Arrest of the Nova Star

by Nicholas Walsh, PA

The Nova Star, rolling with the tides while arrested at a mooring off Fort Allen Park at the foot of Munjoy Hill, Casco Bay, Portland, Maine, November 2015. The 528', Singapore-built cruise ship’s first year of service was 2014. It’s maximum passenger capacity is 1,215. Fishermen’s Voice photo

A few weeks ago Nova Star Cruises stopped paying its bills. The company ran a chartered 568-foot ferry, the Nova Star, between Portland and Halifax. Lienholders arrested the ship in Portland, and just a month later the action is nearly over. The arrest offers some important lessons in the law of maritime liens.

A maritime lien gives a provider of fuel, repair services etc. an automatic lien on the ship or boat to which the services were provided. The lien allows the provider to seize the ship in court and sell it in satisfaction of the lien. While the company, Nova Star Cruises, was certainly liable to pay for the fuel, laundry etc. that the ship had used, Nova Star Cruises has empty pockets, so far and away the most certain and probably only route to payment was through enforcement of a maritime lien.

The Portland Pilots brought their action to arrest the Nova Star in the Federal District Court in Portland. (Ship arrests are always brought in federal court, never in state court.) Whenever the Nova Star entered or left Portland Harbor, there was a pilot on board, provided by Portland Pilots, Inc. Certainly pilotage creates a maritime lien, and the Nova Star operation was in arrears to the Pilots for about $200,000. My client, World Fuel Services, then jumped on board – we were owed nearly half a million for bunker fuel.

When a ship is arrested to enforce a lien, other lienholders must join the action or they will lose their liens when the ship is auctioned off. The court requires publication of the arrest, with a warning to all lienholders – and any other person with an interest in the ship, such as the owner – that they must file in court to protect their interests.

There are two ways a lienholder can protect its lien. The easiest and cheapest approach is to file a verified lien statement with the court. For example, a marine contractor could simply write a letter to the court stating that he has a maritime lien for $5,000, stemming from repairs to the ship. The letter would be signed and, critically, it would be either “notarized” or it would bear the statement “signed under penalty of perjury.” A lawyer would do a fancier job, but that is in essence all a genuine lienholder has to do to make the sure the arresting court recognizes his lien, and that the lien gets paid when the ship is sold. A few of the smaller Nova Star lienholders did just that.


 

When a party
arrests a ship,
it assumes the
costs of taking care
of the ship.


 

My client took the second approach, which was to file its own civil complaint against the ship, asking for its own arrest even though the Portland Pilots had already arrested the ship. The “intervening complaint” was brought in the same action that was already before the court. We took this more complex and more expensive step because we were worried that the Nova Star or the ship’s owner might pay the Portland Pilots in full, resulting in the Pilots’ arrest being dismissed. The Nova Star could then steam out of Portland Harbor, and we’d have to chase her down in some other port, maybe one across the world, before we could get the ship arrested again. With our own arrest in the back pocket we knew that couldn’t happen.

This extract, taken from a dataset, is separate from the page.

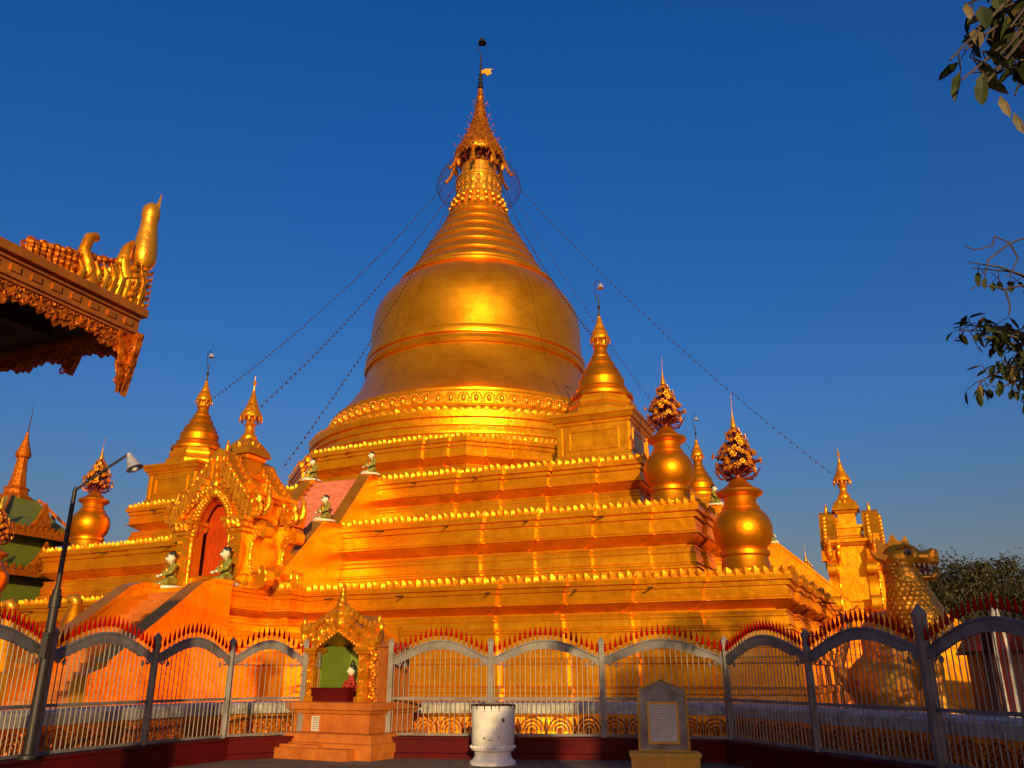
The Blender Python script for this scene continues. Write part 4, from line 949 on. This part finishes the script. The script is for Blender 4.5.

Lots of other lienholders then joined the fun, including another fuel supplier, chandlers, tug companies, and Pratt Abbott, the supplier of laundry services to the ship. Some filed intervening complaints and others, particularly those not owed all that much, filed verified statements of claim. Meantime the ship sat on the hook in Portland’s Anchorage A, her crew still on board.

When a party arrests a ship it assumes the costs of taking care of the ship. In the case of the Nova Star, costs of shipkeeping ran about $3,500 a day. As other parties appeared, the court ordered the additional lienholders to share in the cost of shipkeeping, in proportion to the size of the asserted liens. That’s the law.

Then the ship’s owner appeared, checkbook in hand, and it wanted its chartered ship back. The owner settled with all the certain lienholders; my client is out, happy with the result. Several parties claiming to have maritime liens are still in, including another fuel supplier and the laundry. The owner, I understand, is not completely certain that the fuel for which a lien is claimed was loaded on this ship – or something like that – and apparently it disputes that provision of commercial laundry services to a cruise ferry creates a maritime lien, or at least a lien in the amount claimed, which I understand includes the fabrication of special laundry carts sized to the ship’s passageways.

For my part, I’d say the laundry has the better argument. A maritime lien is created when a contractor provides a ship with labor or services necessary to the ship’s commercial mission. You can’t run a cruise ferry without clean sheets, nor without special laundry carts if those are required. I think the laundry gets its lien.